| Source data |
*-*-*
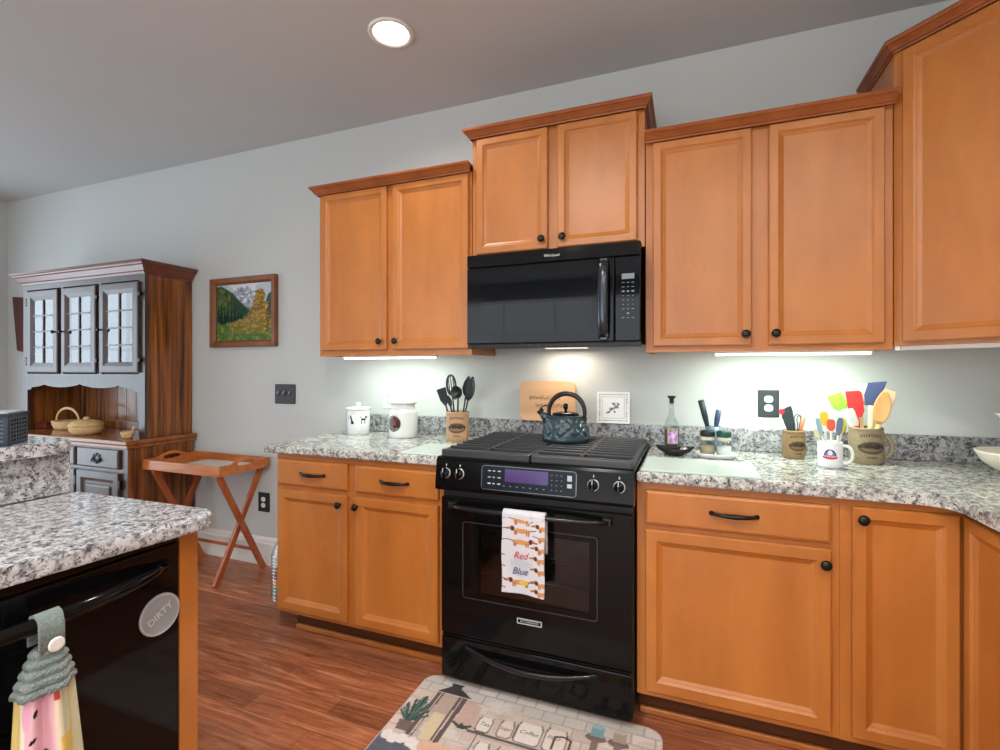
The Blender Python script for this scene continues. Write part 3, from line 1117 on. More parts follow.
# sitting dog
cv.poly([(.16, .85), (.20, .95), (.24, .80), (.30, .45), (.36, .25), (.36, .12), (.22, .12), (.23, .45), (.19, .66)], blk)
cv.line([(.09, .85), (.09, .45)], .008, blk, asp=.45); cv.ell(.10, .6, .016, .05, blk)
# standing dog
cv.rect(.66, .84, .45, .62, blk); cv.rect(.66, .69, .15, .62, blk); cv.rect(.79, .82, .15, .62, blk)
cv.ell(.86, .74, .045, .12, blk); cv.line([(.66, .6), (.62, .86)], .012, blk, asp=.45); cv.rect(.87, .92, .66, .76, blk)
# angle towards the camera from c1 is about -53 deg
curved_print('dog_print', cv, c1, lambda zz: .0630, -118, 2, z + .055, z + .115, M['print_gloss'], t, .0009)

c2 = (-.885, -.165)
t = thing('canister', 'larger white lidded crock with a round dog portrait, behind the left counter', 'canister', (*c2, CTZ))
MB().lathe([(.070, 0), (.074, .003), (.075, .02), (.076, .13), (.074, .143), (.066, .153), (.064, .158), (.064, .180), (.060, .181)], (*c2, z), 40).build('jar', M['white'], t)
ld = MB().lathe([(.064, .181), (.072, .182), (.075, .187), (.073, .193), (.050, .203), (.012, .208)], (*c2, z), 40).build('lid', M['white'], t)
MB().lathe([(.008, .206), (.007, .212), (.013, .218), (.014, .224), (.008, .229), (.002, .230)], (*c2, z), 18).build('lid_knob', M['white'], ld)
cv = Canvas(60, 70, (232, 234, 236))
cv.ell(.5, .5, .47, .49, (92, 98, 96)).ell(.5, .5, .43, .45, (120, 128, 124))
cv.ell(.60, .62, .34, .30, (112, 58, 50)); cv.ell(.52, .40, .22, .30, (140, 92, 76)); cv.ell(.80, .50, .13, .26, (66, 40, 40)); cv.ell(.38, .55, .10, .26, (58, 50, 50))
cv.ell(.60, .33, .10, .08, (52, 36, 36)); cv.ell(.52, .60, .04, .035, (24, 18, 18)); cv.ell(.68, .60, .04, .035, (24, 18, 18)); cv.ell(.30, .18, .18, .1, (96, 96, 86))
curved_print('dog_portrait', cv, c2, .0760, -136, -66, z + .035, z + .122, M['print_gloss'], t, .0008)

def thin_clear(name, tint, k):
    m = bpy.data.materials.new(name)
    m.use_nodes = True
    nt = m.node_tree
    nt.nodes.clear()
    a = nt.nodes.new('ShaderNodeBsdfTransparent'); a.inputs['Color'].default_value = tint
    b = nt.nodes.new('ShaderNodeBsdfGlossy'); b.inputs['Roughness'].default_value = 0.05
    lw = nt.nodes.new('ShaderNodeLayerWeight'); lw.inputs['Blend'].default_value = 0.25
    mu = nt.nodes.new('ShaderNodeMath'); mu.operation = 'MULTIPLY'; mu.inputs[1].default_value = k
    mx = nt.nodes.new('ShaderNodeMixShader')
    ou = nt.nodes.new('ShaderNodeOutputMaterial')
    nt.links.new(lw.outputs['Facing'], mu.inputs[0]); nt.links.new(mu.outputs[0], mx.inputs[0])
    nt.links.new(a.outputs[0], mx.inputs[1]); nt.links.new(b.outputs[0], mx.inputs[2]); nt.links.new(mx.outputs[0], ou.inputs[0])
    return m


M['clear'] = thin_clear('clear_glass', (.94, .96, .95, 1), .35)
M['stone'] = mat('stoneware', rgb(176, 146, 104), .55)


def stonecrock(name, label, c, r, h, bow, handle=None, ang=-60, base=(176, 146, 104), darkc=(46, 38, 34)):
    t = thing(name, label, 'crock', (*c, CTZ))
    m = mat('stoneware', rgb(*base), .5)
    pr = [(r * .93, 0), (r * (.97), .004), (r, h * .12), (r * bow, h * .4), (r, h * .85), (r * .985, h * .92), (r * 1.02, h * .95), (r * 1.02, h), (r * .90, h), (r * .88, h * .9), (r * .86, .012), (.002, .010)]
    MB().lathe(pr, (*c, z), 40).build('crock_body', m, t)
    cv = Canvas(96, 84, base).grain(.08, 5, 2)
    for k in range(9):
        cv.rect(.20 + k * .066, .20 + k * .066 + .045, .80 + .03 * math.sin(k * .4), .90 + .03 * math.sin(k * .4), darkc, .5)
    cv.ell(.5, .46, .36, .21, darkc, .62); cv.ell(.5, .44, .30, .11, base, .55); cv.ell(.40, .52, .12, .07, darkc, .6); cv.ell(.62, .50, .12, .08, darkc, .6)
    cv.rect(.12, .88, .44, .52, darkc, .5)
    for k in range(5):
        cv.rect(.36 + k * .06, .40 + k * .06, .10, .17, darkc, .6)

    def rf(zz):
        f = (zz - z) / h
        return r * (1 + (bow - 1) * math.sin(min(1, f / .85) * math.pi)) + .0006
    curved_print('stamped_emblem', cv, c, rf, ang - 62, ang + 62, z + .10 * h, z + .90 * h, M['print_matte'], t, .0008)
    if handle is not None:
        a = R(handle)
        mb = MB()
        pts = []
        for k in range(13):
            b = math.pi * (-.5 + k / 12)
            d_ = r * .96 + h * .20 * math.cos(b)
            pts.append((c[0] + d_ * math.cos(a), c[1] + d_ * math.sin(a), z + h * .47 + h * .30 * math.sin(b)))
        mb.tube(pts, .0085, 10, up=(0, 0, 1))
        mb.build('handle', m, t)
    return t


stonecrock('utensil_crock', 'tan stoneware crock of black cooking utensils left of the range', (-.550, -.185), .058, .150, 1.0, ang=-68, base=(184, 150, 116))
M['nylon'] = mat('black_nylon', rgb(38, 44, 48), .35)


def stick(base, top, mb, r0=.005, r1=.006):
    return mb.tube([base, top], [r0, r1], 8)


def along(base, top, facing=(-.25, -1, 0)):
    """frame at 'top': v continues the shaft, n faces the viewer side"""
    b, t_ = Vector(base), Vector(top)
    v = (t_ - b).normalized(); f = Vector(facing); n = (f - v * f.dot(v)).normalized(); u = v.cross(n)
    return frameT(t_, u, v, n)


def utensil(name, label, base, top, head, m, hm=None, group=None, cat='utensil', r0=.0045, r1=.0045):
    mb = MB(); stick(base, top, mb, r0, r1)
    T = along(base, top)
    if hm is None:
        mb.T = T; head(mb); mb.T = None
        return tag(mb.build(name, m), label, cat, group)
    t = thing(name, label, cat, base, group)
    mb.build('handle', m, t)
    mb = MB(T); head(mb); mb.build('head', hm, t)
    return t


def outline(mb, pts, t, b=.0):
    return mb.prism(pts, -t / 2, t / 2, b)


def spoonhead(w, l, depth=.010, n=18, ring=False):
    def f(mb):
        if ring:
            mb.tube([(w * math.sin(2 * math.pi * k / 24), l * (1 - math.cos(2 * math.pi * k / 24)) / 1.0 * .5 * 2 * .5, 0) for k in range(24)], .006, 8, closed=True)
            for k in (-.5, 0, .5):
                mb.tube([(w * k, l * .06 + abs(k) * l * .1, 0), (w * k, l * .94 - abs(k) * l * .1, 0)], .003, 6)
            return
        L = []
        for j in range(9):
            s_ = j / 8
            k = math.sin(math.pi * min(.985, max(.03, s_ ** .8))) ** .62
            L.append([(w * k * math.cos(2 * math.pi * i / n), l * s_, -depth * k * (.5 - .5 * math.cos(0)) + (.004 * math.sin(2 * math.pi * i / n) - depth * (1 - math.cos(2 * math.pi * i / n) ** 2) * k)) for i in range(n)])
        mb.loops(L, smooth=True)
    return f


def turnerhead(w, l, slots=True):
    def f(mb):
        outline(mb, [(-.008, -.01), (.008, -.01), (w * .8, l * .25), (w, l), (-w, l), (-w * .8, l * .25)], .003)
        if slots:
            for k in (-.5, 0, .5):
                mb.box(w * k - .002, w * k + .002, l * .35, l * .85, .0015, .003)
    return f


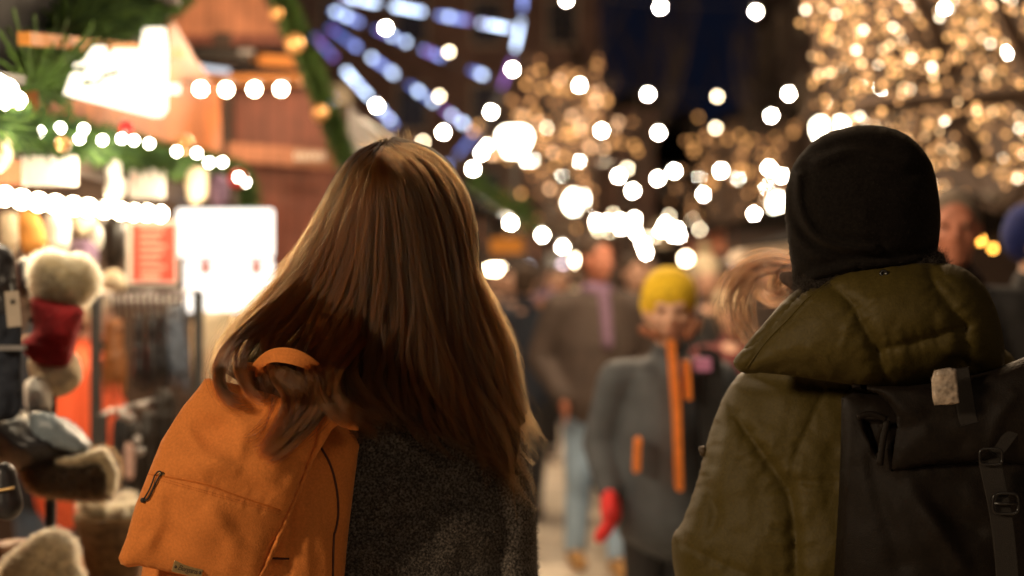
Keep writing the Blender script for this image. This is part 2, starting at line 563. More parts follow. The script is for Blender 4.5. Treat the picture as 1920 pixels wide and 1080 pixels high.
*-*-*
| Short exercise |
Exactly as written, repeat the lines from the beginning of the entries up to and including the line with "curved_print('dog_print', cv, c1, lambda", but not the pictures.

| Expected answer |
The Blender Python script for this scene continues. Write part 3, from line 1117 on. More parts follow.
# sitting dog
cv.poly([(.16, .85), (.20, .95), (.24, .80), (.30, .45), (.36, .25), (.36, .12), (.22, .12), (.23, .45), (.19, .66)], blk)
cv.line([(.09, .85), (.09, .45)], .008, blk, asp=.45); cv.ell(.10, .6, .016, .05, blk)
# standing dog
cv.rect(.66, .84, .45, .62, blk); cv.rect(.66, .69, .15, .62, blk); cv.rect(.79, .82, .15, .62, blk)
cv.ell(.86, .74, .045, .12, blk); cv.line([(.66, .6), (.62, .86)], .012, blk, asp=.45); cv.rect(.87, .92, .66, .76, blk)
# angle towards the camera from c1 is about -53 deg
curved_print('dog_print', cv, c1, lambda zz: .0630, -118, 2, z + .055, z + .115, M['print_gloss'], t, .0009)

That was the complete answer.